* BEGIN *

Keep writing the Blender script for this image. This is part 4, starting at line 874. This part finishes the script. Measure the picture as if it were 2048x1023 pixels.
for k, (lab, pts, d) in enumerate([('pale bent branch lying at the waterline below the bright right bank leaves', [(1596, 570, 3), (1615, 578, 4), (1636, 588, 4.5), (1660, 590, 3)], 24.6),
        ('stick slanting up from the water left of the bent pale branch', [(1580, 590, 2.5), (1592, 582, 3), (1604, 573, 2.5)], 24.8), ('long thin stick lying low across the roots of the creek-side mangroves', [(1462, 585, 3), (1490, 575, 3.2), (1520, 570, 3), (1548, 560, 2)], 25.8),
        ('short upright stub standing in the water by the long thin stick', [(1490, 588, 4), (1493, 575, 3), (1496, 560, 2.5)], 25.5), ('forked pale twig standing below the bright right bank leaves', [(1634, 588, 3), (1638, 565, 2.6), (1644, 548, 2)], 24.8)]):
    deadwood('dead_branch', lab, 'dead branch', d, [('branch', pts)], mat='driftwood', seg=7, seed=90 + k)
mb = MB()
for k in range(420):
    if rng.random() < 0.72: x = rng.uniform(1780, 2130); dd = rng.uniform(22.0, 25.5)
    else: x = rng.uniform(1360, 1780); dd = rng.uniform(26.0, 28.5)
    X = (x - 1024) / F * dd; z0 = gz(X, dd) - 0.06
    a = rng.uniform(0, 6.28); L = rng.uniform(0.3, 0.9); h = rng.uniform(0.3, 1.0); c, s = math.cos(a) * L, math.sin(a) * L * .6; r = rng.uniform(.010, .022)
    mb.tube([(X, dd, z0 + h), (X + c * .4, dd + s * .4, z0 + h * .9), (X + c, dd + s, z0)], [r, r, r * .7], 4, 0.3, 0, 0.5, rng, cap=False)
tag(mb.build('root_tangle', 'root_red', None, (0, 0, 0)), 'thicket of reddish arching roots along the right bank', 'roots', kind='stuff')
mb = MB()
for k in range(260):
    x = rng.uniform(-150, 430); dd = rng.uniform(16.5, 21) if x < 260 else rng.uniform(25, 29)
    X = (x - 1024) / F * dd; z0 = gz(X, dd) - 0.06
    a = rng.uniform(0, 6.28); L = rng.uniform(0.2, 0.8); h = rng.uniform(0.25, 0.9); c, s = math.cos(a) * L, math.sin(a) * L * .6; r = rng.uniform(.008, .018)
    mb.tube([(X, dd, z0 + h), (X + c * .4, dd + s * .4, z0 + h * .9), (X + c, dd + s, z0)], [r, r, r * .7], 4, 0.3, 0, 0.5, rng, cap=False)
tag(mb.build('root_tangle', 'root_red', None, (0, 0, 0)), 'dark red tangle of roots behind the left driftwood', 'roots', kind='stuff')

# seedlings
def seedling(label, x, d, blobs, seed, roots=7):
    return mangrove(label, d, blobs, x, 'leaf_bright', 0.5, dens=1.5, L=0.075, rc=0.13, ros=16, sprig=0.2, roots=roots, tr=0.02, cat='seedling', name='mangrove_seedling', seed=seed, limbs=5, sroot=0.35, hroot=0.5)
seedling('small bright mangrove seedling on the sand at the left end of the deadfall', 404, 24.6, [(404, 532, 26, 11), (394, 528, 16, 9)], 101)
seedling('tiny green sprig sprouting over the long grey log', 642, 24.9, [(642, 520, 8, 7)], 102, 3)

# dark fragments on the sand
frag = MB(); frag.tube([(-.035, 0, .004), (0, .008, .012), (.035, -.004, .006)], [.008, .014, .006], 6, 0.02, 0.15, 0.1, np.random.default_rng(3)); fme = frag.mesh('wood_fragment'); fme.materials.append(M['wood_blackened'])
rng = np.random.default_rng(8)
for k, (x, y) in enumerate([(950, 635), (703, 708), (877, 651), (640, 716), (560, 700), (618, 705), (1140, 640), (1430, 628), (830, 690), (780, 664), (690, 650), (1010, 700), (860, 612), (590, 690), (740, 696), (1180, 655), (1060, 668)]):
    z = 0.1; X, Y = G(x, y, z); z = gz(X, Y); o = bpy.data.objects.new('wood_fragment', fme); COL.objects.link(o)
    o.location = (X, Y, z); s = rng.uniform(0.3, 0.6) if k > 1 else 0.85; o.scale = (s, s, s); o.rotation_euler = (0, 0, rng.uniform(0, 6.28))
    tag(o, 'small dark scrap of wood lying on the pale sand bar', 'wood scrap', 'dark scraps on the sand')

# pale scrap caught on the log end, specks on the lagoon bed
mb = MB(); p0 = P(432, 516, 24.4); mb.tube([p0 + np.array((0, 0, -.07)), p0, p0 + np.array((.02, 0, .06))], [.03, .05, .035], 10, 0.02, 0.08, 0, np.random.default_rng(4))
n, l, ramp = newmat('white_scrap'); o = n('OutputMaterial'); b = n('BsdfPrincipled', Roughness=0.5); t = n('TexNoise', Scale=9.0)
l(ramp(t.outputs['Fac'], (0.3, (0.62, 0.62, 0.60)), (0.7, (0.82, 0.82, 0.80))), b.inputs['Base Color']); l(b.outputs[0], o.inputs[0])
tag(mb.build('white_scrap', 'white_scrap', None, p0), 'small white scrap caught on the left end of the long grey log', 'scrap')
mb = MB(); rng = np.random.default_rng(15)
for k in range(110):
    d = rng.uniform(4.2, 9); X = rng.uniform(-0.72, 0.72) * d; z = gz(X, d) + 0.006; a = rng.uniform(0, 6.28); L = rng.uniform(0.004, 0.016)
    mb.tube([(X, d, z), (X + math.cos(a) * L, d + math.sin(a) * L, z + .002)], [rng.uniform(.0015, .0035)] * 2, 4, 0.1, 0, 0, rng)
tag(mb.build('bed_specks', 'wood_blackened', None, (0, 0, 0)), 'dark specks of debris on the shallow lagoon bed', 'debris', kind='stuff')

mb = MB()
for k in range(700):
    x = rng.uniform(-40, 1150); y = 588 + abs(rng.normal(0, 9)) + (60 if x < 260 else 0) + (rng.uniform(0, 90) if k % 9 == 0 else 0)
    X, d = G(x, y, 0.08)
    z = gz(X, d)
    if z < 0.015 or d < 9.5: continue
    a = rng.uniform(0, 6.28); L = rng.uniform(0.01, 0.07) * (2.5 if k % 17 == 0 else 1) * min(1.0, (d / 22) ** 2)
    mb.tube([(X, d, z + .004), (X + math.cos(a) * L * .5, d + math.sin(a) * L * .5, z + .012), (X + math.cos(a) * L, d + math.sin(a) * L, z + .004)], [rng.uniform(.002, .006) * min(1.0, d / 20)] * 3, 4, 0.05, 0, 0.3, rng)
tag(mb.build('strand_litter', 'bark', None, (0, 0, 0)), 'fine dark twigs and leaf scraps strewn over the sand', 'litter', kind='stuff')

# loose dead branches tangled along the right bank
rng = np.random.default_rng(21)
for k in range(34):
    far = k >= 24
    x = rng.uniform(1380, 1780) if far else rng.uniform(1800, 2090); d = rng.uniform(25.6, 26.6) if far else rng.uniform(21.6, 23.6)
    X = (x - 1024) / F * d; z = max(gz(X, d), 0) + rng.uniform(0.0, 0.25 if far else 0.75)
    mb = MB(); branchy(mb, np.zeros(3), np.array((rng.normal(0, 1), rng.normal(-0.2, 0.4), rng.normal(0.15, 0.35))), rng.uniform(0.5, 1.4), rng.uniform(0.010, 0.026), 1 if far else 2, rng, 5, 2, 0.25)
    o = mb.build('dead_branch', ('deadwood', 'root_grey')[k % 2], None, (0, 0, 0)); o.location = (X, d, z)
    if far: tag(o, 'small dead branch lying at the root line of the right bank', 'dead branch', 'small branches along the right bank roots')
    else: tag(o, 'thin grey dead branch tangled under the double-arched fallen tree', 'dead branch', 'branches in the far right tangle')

* END *

--- WHAT THE TASK ASKS ---
Transcribe the material above word for word.

--- EXPECTED OUTPUT ---
Keep writing the Blender script for this image. This is part 4, starting at line 874. This part finishes the script. Measure the picture as if it were 2048x1023 pixels.
for k, (lab, pts, d) in enumerate([('pale bent branch lying at the waterline below the bright right bank leaves', [(1596, 570, 3), (1615, 578, 4), (1636, 588, 4.5), (1660, 590, 3)], 24.6),
        ('stick slanting up from the water left of the bent pale branch', [(1580, 590, 2.5), (1592, 582, 3), (1604, 573, 2.5)], 24.8), ('long thin stick lying low across the roots of the creek-side mangroves', [(1462, 585, 3), (1490, 575, 3.2), (1520, 570, 3), (1548, 560, 2)], 25.8),
        ('short upright stub standing in the water by the long thin stick', [(1490, 588, 4), (1493, 575, 3), (1496, 560, 2.5)], 25.5), ('forked pale twig standing below the bright right bank leaves', [(1634, 588, 3), (1638, 565, 2.6), (1644, 548, 2)], 24.8)]):
    deadwood('dead_branch', lab, 'dead branch', d, [('branch', pts)], mat='driftwood', seg=7, seed=90 + k)
mb = MB()
for k in range(420):
    if rng.random() < 0.72: x = rng.uniform(1780, 2130); dd = rng.uniform(22.0, 25.5)
    else: x = rng.uniform(1360, 1780); dd = rng.uniform(26.0, 28.5)
    X = (x - 1024) / F * dd; z0 = gz(X, dd) - 0.06
    a = rng.uniform(0, 6.28); L = rng.uniform(0.3, 0.9); h = rng.uniform(0.3, 1.0); c, s = math.cos(a) * L, math.sin(a) * L * .6; r = rng.uniform(.010, .022)
    mb.tube([(X, dd, z0 + h), (X + c * .4, dd + s * .4, z0 + h * .9), (X + c, dd + s, z0)], [r, r, r * .7], 4, 0.3, 0, 0.5, rng, cap=False)
tag(mb.build('root_tangle', 'root_red', None, (0, 0, 0)), 'thicket of reddish arching roots along the right bank', 'roots', kind='stuff')
mb = MB()
for k in range(260):
    x = rng.uniform(-150, 430); dd = rng.uniform(16.5, 21) if x < 260 else rng.uniform(25, 29)
    X = (x - 1024) / F * dd; z0 = gz(X, dd) - 0.06
    a = rng.uniform(0, 6.28); L = rng.uniform(0.2, 0.8); h = rng.uniform(0.25, 0.9); c, s = math.cos(a) * L, math.sin(a) * L * .6; r = rng.uniform(.008, .018)
    mb.tube([(X, dd, z0 + h), (X + c * .4, dd + s * .4, z0 + h * .9), (X + c, dd + s, z0)], [r, r, r * .7], 4, 0.3, 0, 0.5, rng, cap=False)
tag(mb.build('root_tangle', 'root_red', None, (0, 0, 0)), 'dark red tangle of roots behind the left driftwood', 'roots', kind='stuff')

# seedlings
def seedling(label, x, d, blobs, seed, roots=7):
    return mangrove(label, d, blobs, x, 'leaf_bright', 0.5, dens=1.5, L=0.075, rc=0.13, ros=16, sprig=0.2, roots=roots, tr=0.02, cat='seedling', name='mangrove_seedling', seed=seed, limbs=5, sroot=0.35, hroot=0.5)
seedling('small bright mangrove seedling on the sand at the left end of the deadfall', 404, 24.6, [(404, 532, 26, 11), (394, 528, 16, 9)], 101)
seedling('tiny green sprig sprouting over the long grey log', 642, 24.9, [(642, 520, 8, 7)], 102, 3)

# dark fragments on the sand
frag = MB(); frag.tube([(-.035, 0, .004), (0, .008, .012), (.035, -.004, .006)], [.008, .014, .006], 6, 0.02, 0.15, 0.1, np.random.default_rng(3)); fme = frag.mesh('wood_fragment'); fme.materials.append(M['wood_blackened'])
rng = np.random.default_rng(8)
for k, (x, y) in enumerate([(950, 635), (703, 708), (877, 651), (640, 716), (560, 700), (618, 705), (1140, 640), (1430, 628), (830, 690), (780, 664), (690, 650), (1010, 700), (860, 612), (590, 690), (740, 696), (1180, 655), (1060, 668)]):
    z = 0.1; X, Y = G(x, y, z); z = gz(X, Y); o = bpy.data.objects.new('wood_fragment', fme); COL.objects.link(o)
    o.location = (X, Y, z); s = rng.uniform(0.3, 0.6) if k > 1 else 0.85; o.scale = (s, s, s); o.rotation_euler = (0, 0, rng.uniform(0, 6.28))
    tag(o, 'small dark scrap of wood lying on the pale sand bar', 'wood scrap', 'dark scraps on the sand')

# pale scrap caught on the log end, specks on the lagoon bed
mb = MB(); p0 = P(432, 516, 24.4); mb.tube([p0 + np.array((0, 0, -.07)), p0, p0 + np.array((.02, 0, .06))], [.03, .05, .035], 10, 0.02, 0.08, 0, np.random.default_rng(4))
n, l, ramp = newmat('white_scrap'); o = n('OutputMaterial'); b = n('BsdfPrincipled', Roughness=0.5); t = n('TexNoise', Scale=9.0)
l(ramp(t.outputs['Fac'], (0.3, (0.62, 0.62, 0.60)), (0.7, (0.82, 0.82, 0.80))), b.inputs['Base Color']); l(b.outputs[0], o.inputs[0])
tag(mb.build('white_scrap', 'white_scrap', None, p0), 'small white scrap caught on the left end of the long grey log', 'scrap')
mb = MB(); rng = np.random.default_rng(15)
for k in range(110):
    d = rng.uniform(4.2, 9); X = rng.uniform(-0.72, 0.72) * d; z = gz(X, d) + 0.006; a = rng.uniform(0, 6.28); L = rng.uniform(0.004, 0.016)
    mb.tube([(X, d, z), (X + math.cos(a) * L, d + math.sin(a) * L, z + .002)], [rng.uniform(.0015, .0035)] * 2, 4, 0.1, 0, 0, rng)
tag(mb.build('bed_specks', 'wood_blackened', None, (0, 0, 0)), 'dark specks of debris on the shallow lagoon bed', 'debris', kind='stuff')

mb = MB()
for k in range(700):
    x = rng.uniform(-40, 1150); y = 588 + abs(rng.normal(0, 9)) + (60 if x < 260 else 0) + (rng.uniform(0, 90) if k % 9 == 0 else 0)
    X, d = G(x, y, 0.08)
    z = gz(X, d)
    if z < 0.015 or d < 9.5: continue
    a = rng.uniform(0, 6.28); L = rng.uniform(0.01, 0.07) * (2.5 if k % 17 == 0 else 1) * min(1.0, (d / 22) ** 2)
    mb.tube([(X, d, z + .004), (X + math.cos(a) * L * .5, d + math.sin(a) * L * .5, z + .012), (X + math.cos(a) * L, d + math.sin(a) * L, z + .004)], [rng.uniform(.002, .006) * min(1.0, d / 20)] * 3, 4, 0.05, 0, 0.3, rng)
tag(mb.build('strand_litter', 'bark', None, (0, 0, 0)), 'fine dark twigs and leaf scraps strewn over the sand', 'litter', kind='stuff')

# loose dead branches tangled along the right bank
rng = np.random.default_rng(21)
for k in range(34):
    far = k >= 24
    x = rng.uniform(1380, 1780) if far else rng.uniform(1800, 2090); d = rng.uniform(25.6, 26.6) if far else rng.uniform(21.6, 23.6)
    X = (x - 1024) / F * d; z = max(gz(X, d), 0) + rng.uniform(0.0, 0.25 if far else 0.75)
    mb = MB(); branchy(mb, np.zeros(3), np.array((rng.normal(0, 1), rng.normal(-0.2, 0.4), rng.normal(0.15, 0.35))), rng.uniform(0.5, 1.4), rng.uniform(0.010, 0.026), 1 if far else 2, rng, 5, 2, 0.25)
    o = mb.build('dead_branch', ('deadwood', 'root_grey')[k % 2], None, (0, 0, 0)); o.location = (X, d, z)
    if far: tag(o, 'small dead branch lying at the root line of the right bank', 'dead branch', 'small branches along the right bank roots')
    else: tag(o, 'thin grey dead branch tangled under the double-arched fallen tree', 'dead branch', 'branches in the far right tangle')